Hacía tiempo que no soportaba un suceso luctuoso y el desconcierto y la incredulidad te ronda en la cabeza, al tiempo que ves, impotente, el sufrimiento de los más allegados. Y, sin embargo, esta es la vida. Y así es la perplejidad ante el único acontecimiento inevitable de nuestra existencia. Por absurdo que nos parezca, todo se inicia con el trémulo llanto de un niño —que, paradójicamente, se recibe con alegría— y todo termina con el llanto entrecortado de los que lo despiden, cuando se rompe el suave eslabón que nos une en la leve cadena de la vida. Y pienso que se hace preciso indagar cuál sea la medida de nuestros años.

 

Hace ya tiempo, un amigo, que aquella mañana había enterrado a uno de sus hijos, me dio una lección de esperanza en la noche de Reyes, en que lo vi, afanoso y sonriente, en busca de juguetes para regalar al resto de sus hijos. Y, ahora, un hijo del amigo muerto, cuando cerraron la puerta del crematorio, me estremeció al romper, con un gesto de rabia, su contenido dolor ante la experiencia final de su padre. Ante ambas experiencias, pudiera ser conveniente plantearse si sería bueno averiguar qué sentido tiene este entrar y salir por la puerta de nuestra vida, si merece la pena indagar en la fuente de tanto dolor y olvido, si no será un absurdo compartir alegrías, sentimientos y frustraciones. ¿Será verdad que, pasado un tiempo, nos olvidarán “como a un muerto”, que se atesora sin saber para qué y para quién, que todo pasa como pura sombra, tal que un soplo, como la nada? La vida se gasta en el dolor. No obstante, adiviné en el fondo de mis emociones, que nada se agota con el sufrimiento. Que el polvo que se levanta de nuestras huellas, no necesariamente se convierte en lodo; sino que —estoy seguro— se arremolina con los vientos de la esperanza.
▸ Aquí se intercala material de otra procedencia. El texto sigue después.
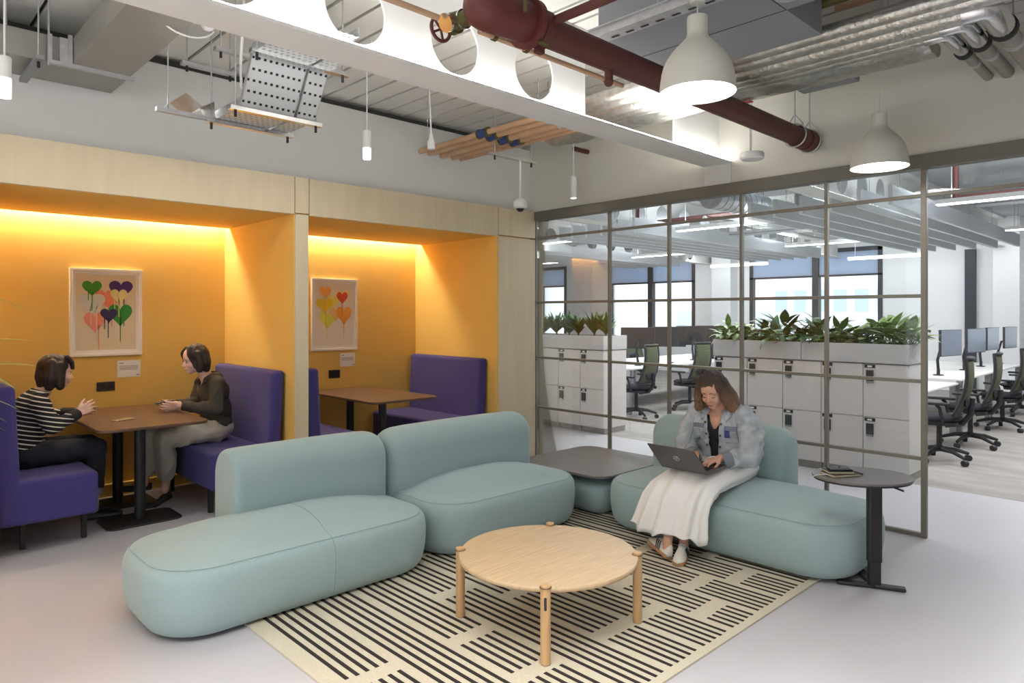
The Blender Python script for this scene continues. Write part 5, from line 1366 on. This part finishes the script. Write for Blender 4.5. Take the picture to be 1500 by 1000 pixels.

No me esconderé, permanentemente, en la oscuridad de mi morada, por el contrario es preciso que aprenda a caminar en el país de la vida y séame permitido que exprese —desde mi perspectiva cristiana— mi confianza en la certeza de la trascendencia, en especial cuando no se ve salida a la realidad inaprensible de la muerte.

 

No es inútil el paso, más o menos fugaz, por este mundo, si los rescoldos avivan las esencias que nos inculcaron, si es posible aceptar lo comprensible y lo que no se nos muestra tan patente. Tiempo hay para viajar muy lejos, hasta encontrar lo inesperado, de preguntar aunque no nos den las respuestas, de comprender más allá de lo evidente. Quizá sea posible encontrar la razón y la alegría de la vida y poder compartir con todos los que necesitan la paz, y el calor, y… todo lo que anhelaba el que se va y nos deja la herencia del amor. Me gustaría llegar hasta donde termina el horizonte. Y más allá.